If you’re looking for Shaun of the Dead or Zombieland you should keep it moving. While The Dead Don’t Die is hilarious, it isn’t slapstick or action-packed. It’s weird even for a Jim Jarmusch movie, and I’ve seen enough of them to know what I’m talking about. But since Jarmusch has said that he doesn’t really like zombies I guess the only zombie movie he’d make would be rather strange. He did say that he’s a big Romero fan, and you can see it everywhere in this movie if you’re paying attention. It’s utterly absurd: Adam Driver knows he’s in a movie, Bill Murray thinks he might be, and Tilda Swinton is a Scottish undertaker/samurai/possible alien(?). Unlike a lot of the IMBD user reviews I read, I don’t think it’s contempt for the audience or trying to be too highbrow artsy. The biggest nod Jarmusch makes to Romero is his use of zombies as social commentary. I’ve always said that I don’t like commentary in my zombie (or any other) horror movies, but I knew this wouldn’t be a normal zombie movie going in. The zombies in Centerville are going to the same places and looking for the same things they craved when they were alive. Zombie Iggy Pop wants coffee, and zombie Carol Kane wants chardonnay. The killing of live humans seems like almost an afterthought to them. The undead mindlessly consume in much the same way that the living do, and even the reason for the outbreak is man-made (something about the Earth going off its axis). This is almost a wry and witty homage to Uncle George, but with that classic Jim Jarmusch touch.
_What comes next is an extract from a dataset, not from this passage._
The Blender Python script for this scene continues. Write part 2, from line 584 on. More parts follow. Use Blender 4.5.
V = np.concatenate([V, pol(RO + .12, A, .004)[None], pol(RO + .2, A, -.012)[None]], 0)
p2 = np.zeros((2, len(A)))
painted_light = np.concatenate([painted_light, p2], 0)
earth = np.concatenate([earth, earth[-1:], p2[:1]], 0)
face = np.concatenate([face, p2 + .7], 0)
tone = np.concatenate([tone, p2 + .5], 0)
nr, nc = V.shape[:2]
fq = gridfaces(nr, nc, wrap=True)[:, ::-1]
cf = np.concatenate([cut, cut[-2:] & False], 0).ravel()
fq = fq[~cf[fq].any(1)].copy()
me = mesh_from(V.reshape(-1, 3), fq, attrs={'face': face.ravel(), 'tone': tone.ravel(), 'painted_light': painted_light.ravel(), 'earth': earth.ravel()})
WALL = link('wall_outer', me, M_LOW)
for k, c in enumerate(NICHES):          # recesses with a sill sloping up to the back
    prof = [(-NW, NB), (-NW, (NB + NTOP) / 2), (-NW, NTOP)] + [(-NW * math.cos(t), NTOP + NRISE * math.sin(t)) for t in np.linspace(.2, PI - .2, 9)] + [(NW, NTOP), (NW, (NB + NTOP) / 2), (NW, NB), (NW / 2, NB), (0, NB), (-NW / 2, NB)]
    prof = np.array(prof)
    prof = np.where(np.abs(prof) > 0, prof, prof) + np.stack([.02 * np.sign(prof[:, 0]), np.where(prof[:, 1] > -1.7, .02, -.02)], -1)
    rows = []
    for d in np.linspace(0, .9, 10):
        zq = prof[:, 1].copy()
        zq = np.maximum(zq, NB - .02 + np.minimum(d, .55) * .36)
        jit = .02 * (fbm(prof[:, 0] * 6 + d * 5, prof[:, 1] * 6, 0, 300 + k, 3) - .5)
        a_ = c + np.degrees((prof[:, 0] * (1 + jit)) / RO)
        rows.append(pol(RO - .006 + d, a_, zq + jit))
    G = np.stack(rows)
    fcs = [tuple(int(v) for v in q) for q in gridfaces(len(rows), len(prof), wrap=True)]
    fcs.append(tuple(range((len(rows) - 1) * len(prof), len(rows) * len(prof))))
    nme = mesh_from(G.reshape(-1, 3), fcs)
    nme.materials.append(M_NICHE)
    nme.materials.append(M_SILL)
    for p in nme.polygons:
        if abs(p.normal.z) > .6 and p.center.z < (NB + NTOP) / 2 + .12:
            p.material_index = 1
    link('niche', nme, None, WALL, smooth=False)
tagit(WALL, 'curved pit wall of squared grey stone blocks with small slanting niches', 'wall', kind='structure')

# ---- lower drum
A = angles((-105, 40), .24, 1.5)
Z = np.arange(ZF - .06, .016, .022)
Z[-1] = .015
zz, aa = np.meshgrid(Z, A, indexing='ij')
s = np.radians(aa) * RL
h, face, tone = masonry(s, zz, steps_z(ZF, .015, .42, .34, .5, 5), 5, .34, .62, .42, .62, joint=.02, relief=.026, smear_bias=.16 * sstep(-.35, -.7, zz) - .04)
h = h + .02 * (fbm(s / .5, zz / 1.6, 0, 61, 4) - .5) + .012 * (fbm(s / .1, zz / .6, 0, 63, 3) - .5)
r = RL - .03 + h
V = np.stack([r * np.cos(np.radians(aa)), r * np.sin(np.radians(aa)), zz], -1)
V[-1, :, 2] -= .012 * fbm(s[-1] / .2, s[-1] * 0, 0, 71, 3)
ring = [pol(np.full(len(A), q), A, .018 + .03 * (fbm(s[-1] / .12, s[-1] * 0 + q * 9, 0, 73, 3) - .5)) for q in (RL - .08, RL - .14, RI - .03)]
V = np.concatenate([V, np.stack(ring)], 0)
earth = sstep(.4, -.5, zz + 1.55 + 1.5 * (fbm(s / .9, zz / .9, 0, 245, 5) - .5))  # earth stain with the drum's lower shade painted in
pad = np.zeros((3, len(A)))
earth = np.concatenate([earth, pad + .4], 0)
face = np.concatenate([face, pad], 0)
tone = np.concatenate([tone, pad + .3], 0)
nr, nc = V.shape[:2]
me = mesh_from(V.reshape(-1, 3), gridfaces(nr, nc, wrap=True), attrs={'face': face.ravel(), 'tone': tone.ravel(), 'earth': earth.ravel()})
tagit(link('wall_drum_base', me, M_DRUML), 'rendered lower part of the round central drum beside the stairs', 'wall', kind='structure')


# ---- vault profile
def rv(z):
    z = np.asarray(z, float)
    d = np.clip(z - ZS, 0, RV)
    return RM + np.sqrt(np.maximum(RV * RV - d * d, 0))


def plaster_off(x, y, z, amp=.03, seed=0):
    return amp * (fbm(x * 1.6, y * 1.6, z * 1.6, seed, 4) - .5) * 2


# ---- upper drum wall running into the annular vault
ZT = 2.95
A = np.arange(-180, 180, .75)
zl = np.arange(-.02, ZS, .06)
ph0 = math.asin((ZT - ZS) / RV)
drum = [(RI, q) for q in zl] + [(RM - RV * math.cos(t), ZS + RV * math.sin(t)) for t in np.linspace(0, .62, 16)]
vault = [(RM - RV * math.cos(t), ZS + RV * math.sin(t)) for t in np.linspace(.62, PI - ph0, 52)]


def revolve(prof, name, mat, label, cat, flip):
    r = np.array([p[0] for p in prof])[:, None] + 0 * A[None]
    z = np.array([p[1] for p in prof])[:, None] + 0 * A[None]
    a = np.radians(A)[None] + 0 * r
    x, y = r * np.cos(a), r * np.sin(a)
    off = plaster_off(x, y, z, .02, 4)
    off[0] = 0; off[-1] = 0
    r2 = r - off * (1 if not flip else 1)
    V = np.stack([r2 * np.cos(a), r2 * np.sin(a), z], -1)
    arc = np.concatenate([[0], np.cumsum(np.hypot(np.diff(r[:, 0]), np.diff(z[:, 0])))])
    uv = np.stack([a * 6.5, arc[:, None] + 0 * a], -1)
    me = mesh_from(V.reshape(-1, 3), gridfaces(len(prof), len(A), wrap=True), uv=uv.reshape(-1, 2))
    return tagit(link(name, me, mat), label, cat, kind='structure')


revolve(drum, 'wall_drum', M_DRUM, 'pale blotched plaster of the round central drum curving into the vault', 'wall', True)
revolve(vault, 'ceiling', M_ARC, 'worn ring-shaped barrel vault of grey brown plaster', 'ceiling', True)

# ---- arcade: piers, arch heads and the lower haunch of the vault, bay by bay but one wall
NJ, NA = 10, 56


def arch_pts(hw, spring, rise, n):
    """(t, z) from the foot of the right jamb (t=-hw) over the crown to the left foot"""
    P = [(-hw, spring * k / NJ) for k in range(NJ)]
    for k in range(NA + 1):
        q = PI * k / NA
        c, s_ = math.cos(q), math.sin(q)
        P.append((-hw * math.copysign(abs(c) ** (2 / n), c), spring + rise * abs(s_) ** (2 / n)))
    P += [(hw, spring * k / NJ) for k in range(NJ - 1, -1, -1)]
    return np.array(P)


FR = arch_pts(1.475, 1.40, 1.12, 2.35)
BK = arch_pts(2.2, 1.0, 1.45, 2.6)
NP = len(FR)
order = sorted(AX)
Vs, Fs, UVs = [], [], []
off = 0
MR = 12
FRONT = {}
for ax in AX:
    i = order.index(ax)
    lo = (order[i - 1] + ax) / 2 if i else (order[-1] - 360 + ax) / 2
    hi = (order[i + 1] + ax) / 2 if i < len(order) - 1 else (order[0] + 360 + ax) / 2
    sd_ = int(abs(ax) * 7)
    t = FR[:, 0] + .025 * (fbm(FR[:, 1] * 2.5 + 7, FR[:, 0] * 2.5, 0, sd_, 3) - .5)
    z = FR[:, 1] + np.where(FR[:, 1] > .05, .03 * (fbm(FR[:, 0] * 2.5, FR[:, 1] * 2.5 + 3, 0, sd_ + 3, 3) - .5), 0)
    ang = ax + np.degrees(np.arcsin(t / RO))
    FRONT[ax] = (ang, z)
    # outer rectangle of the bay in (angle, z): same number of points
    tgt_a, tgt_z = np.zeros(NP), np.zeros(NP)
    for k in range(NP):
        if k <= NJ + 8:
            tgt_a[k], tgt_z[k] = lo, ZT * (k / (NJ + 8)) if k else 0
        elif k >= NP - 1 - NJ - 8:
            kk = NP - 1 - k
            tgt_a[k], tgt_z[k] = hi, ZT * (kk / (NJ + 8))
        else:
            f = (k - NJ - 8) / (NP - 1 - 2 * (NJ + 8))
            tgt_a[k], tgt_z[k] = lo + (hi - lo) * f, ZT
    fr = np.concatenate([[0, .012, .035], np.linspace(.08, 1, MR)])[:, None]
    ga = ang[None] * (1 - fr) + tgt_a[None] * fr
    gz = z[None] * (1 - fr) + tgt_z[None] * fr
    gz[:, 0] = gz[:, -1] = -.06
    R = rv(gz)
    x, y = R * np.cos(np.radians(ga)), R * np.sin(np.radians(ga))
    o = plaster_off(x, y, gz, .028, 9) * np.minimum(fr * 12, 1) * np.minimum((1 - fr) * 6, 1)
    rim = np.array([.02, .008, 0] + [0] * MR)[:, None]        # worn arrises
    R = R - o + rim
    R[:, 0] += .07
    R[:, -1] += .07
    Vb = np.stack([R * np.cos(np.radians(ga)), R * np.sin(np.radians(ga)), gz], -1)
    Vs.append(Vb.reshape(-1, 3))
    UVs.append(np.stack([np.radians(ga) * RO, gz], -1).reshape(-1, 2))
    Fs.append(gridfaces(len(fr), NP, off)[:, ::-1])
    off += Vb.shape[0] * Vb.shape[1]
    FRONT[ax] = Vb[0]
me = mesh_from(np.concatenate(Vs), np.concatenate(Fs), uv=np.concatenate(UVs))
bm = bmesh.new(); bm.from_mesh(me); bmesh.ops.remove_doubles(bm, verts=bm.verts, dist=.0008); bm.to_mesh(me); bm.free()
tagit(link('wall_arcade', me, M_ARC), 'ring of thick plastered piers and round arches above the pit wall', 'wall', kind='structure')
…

the-dead-dont-die-tddd_tp_00043_rgb.jpgWe can’t talk about The Dead Don’t Die without talking about it’s amazing cast. While I’m indifferent to Adam Driver most of the time he’s actually pretty good here. It’s something about his face and voice I think. He sounds like Buffalo Bill from The Silence of the Lambs sometimes, and his face is bigger than it has any right to be. He’s just off somehow, but he didn’t bug me in this like he started to by the end of Paterson (another Jarmusch movie). Bill Murray is always great, and he can do deadpan like no one else. I’ve never seen someone who was so dry be so damn funny before or since him. Tom Waits has a small but no less important part, and Tilda Swinton turns out to be funnier than I thought she would be  too. Iggy Pop, RZA, Danny Glover, Steve Buscemi, and Carol Kane really only have cameos or bit parts, but are well used with the time that they get. I just wish we could have gotten a little Coffee and Cigarettes reference from a scene with RZA and Bill Murray. That’s another really funny Jarmusch movie, with one of the particular highlights being a vignette featuring Bill Murray, RZA, and GZA in a diner together. Of course if they’d done that then there would have to be another nod with Iggy Pop and Tom Waits together too. I can see how that would all get too complicated, and self-serving pretty quick. I guess there is a little bit of self-serving what with the 4th wall breaking and Bill Murray calling Jarmusch “a dick” for not giving him the entire script. It’s done with a light touch, and stuff like that only happens a few times so it doesn’t get too over the top.

48111994651_52f8331c14_b.jpgI don’t understand why this movie has such terrible reviews on IMDB. I scrolled through countless user reviews that called it boring, or slow, or stupid. I’m not all uppity where I think I “get it” or anything when it comes to art. I don’t think this movie was trying to be art. I think Jim Jarmusch had done a few serious movies in a row, and wanted to do something silly again. It’s a lot slower that what you’d expect from a “normal” zombie movie. I don’t get how a user who liked Paterson (a movie about a bus driver who writes poetry in his spare time, and kind of nothing really happens to him) can find this slow. It is meandering, and odd, and certainly takes it’s time getting you where you’re going. The payoff is in humor that is so subtle that you could miss it at times. Other times the wackiness of it bats you upside the head, but the cast has moved on to something else before you’ve really had time to get what just happened. Like most Jarmusch movies I think this one takes multiple viewings to digest everything in its entirety. Of his many movies we only own Dead Man and Coffee and Cigarettes, but The Dead Don’t Die will be making its way into our Jim Jarmusch collection very soon.